Ankara'da her şey başkaydı önceleri… Transfer faaliyetleri bile çok farklı bir ortamda gerçekleşirdi…
Başkent'te 1. Lig takımının çok fazla sayıda olduğu yıllara dönelim şimdi…
"Para kazanmanın" yanı sıra,
"Spor sevgisinin" de var olduğu dönemlerdi... Haziran ayının ortalarında futbolda transfer sezonu açılırdı. Bir çok futbolcunun yüreği
"güp… güp…" atardı heyecandan. Hem amatör kümedekilerin, hem profesyonel ligde oynayanların gönüllerinde
"Büyük takımlara" transfer olmak yatardı. Menajerler falan yoktu. Bir kaç
"Sözüne güvenilen insanın" ağzının içine bakarlardı.
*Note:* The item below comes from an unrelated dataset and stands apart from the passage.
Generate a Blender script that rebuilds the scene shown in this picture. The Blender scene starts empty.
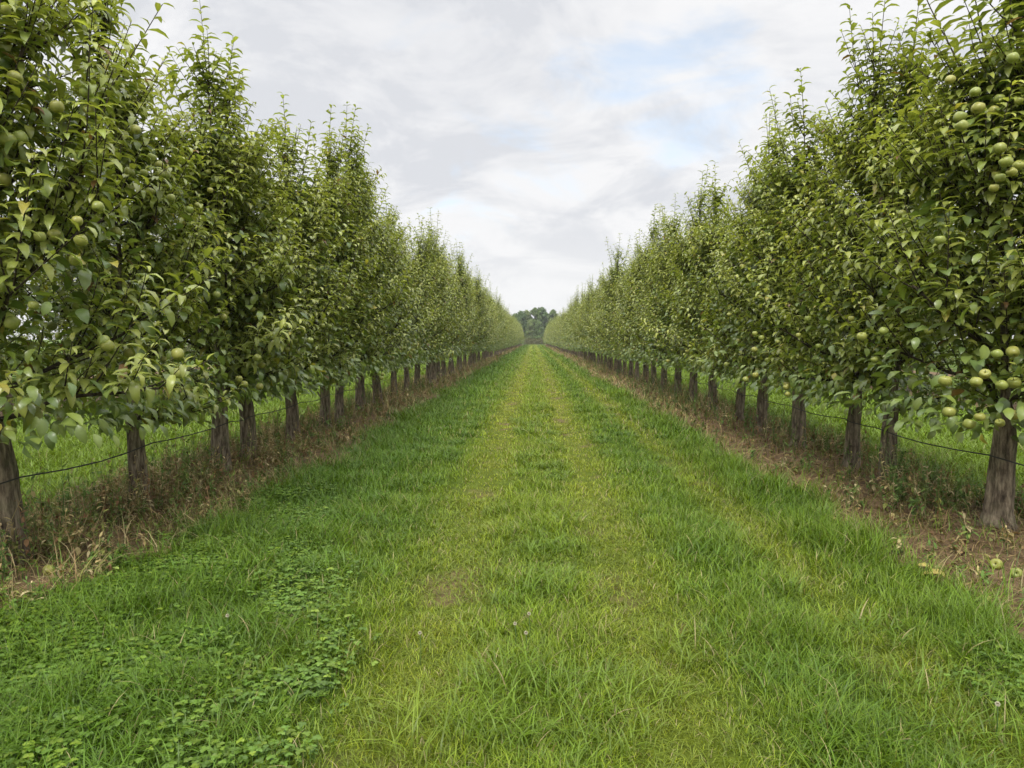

"Ağabeylerimiz, inşallah kulüp yöneticilerine bizden de söz eder" diye beklerlerdi. Birine
"Haydi gel" dendiğinde, buluşma noktası
Gençlik Parkı'nın içindeki bir kır kahvesi olurdu. Saatlerce süren görüşmeler, fısıltıyla başlayıp bağrışmalara dönüşürdü. Rakamlar bir türlü telaffuz edilemezdi…
8- 10 bardak "koyu demli çaydan" sonra mideler kazınmaya başlar ve nihayet mutlu sona gelinirdi… Hararetli tokalaşmalar, sarmaş dolaş olmalar ve öpüşmeler… Ardından acıkmanın dayanılmaz isteğiyle, Çıkrıkçılar Yokuşu'ndaki izbe lokantalara
"Transfer yemeğine" hücum… İnsanlar sevinçli, huzurlu… Kulüpler mütevazı bütçelerle mutlular…
Alan razı, satan razı! Ya şimdi? Futbol piyasasındaki rant, Başkent için olması gerekenden çok fazla büyüdü! İş,
"Para kazanmak" üzerine odaklandı. Kulüplerin çoğu,
"Devleşen bu profesyonel talebi" karşılamaktan uzaklaştı! Gelirleri, harcamalarının yanında
"Cüce" kalıyor. Çok kulüp, yüksek ekonomik talebi karşılayacak, gelir getirecek yeni yapılanmaya gidemedi. Transferde menajerlere mahkumlar. İyi bir futbolcuyu,
"Çuvalla parayla" alamıyorlar. Teknik adamı da… Kalitesiz yabancıya
"Zorunlu yöneliş" var. Bir- iki kulüp dışında
Ankara'da kendi yağıyla kavrulan kulüp kalmadı; maddi sıkıntılar doruk noktada... Rant hırsı, spor sevgisinin köküne kibrit suyu döktü. Dirayetli idareci azaldı. Paralı yeni yönetici bulunamıyor. Taraftarlar inancını yitirdi… Sporun temel kurgusunu
"Çıkar odakları" şekillendirmeye başladı; futbolda küçük bir grup kazanıyor artık… Ama, kaybedenlerin haddi hesabı yok.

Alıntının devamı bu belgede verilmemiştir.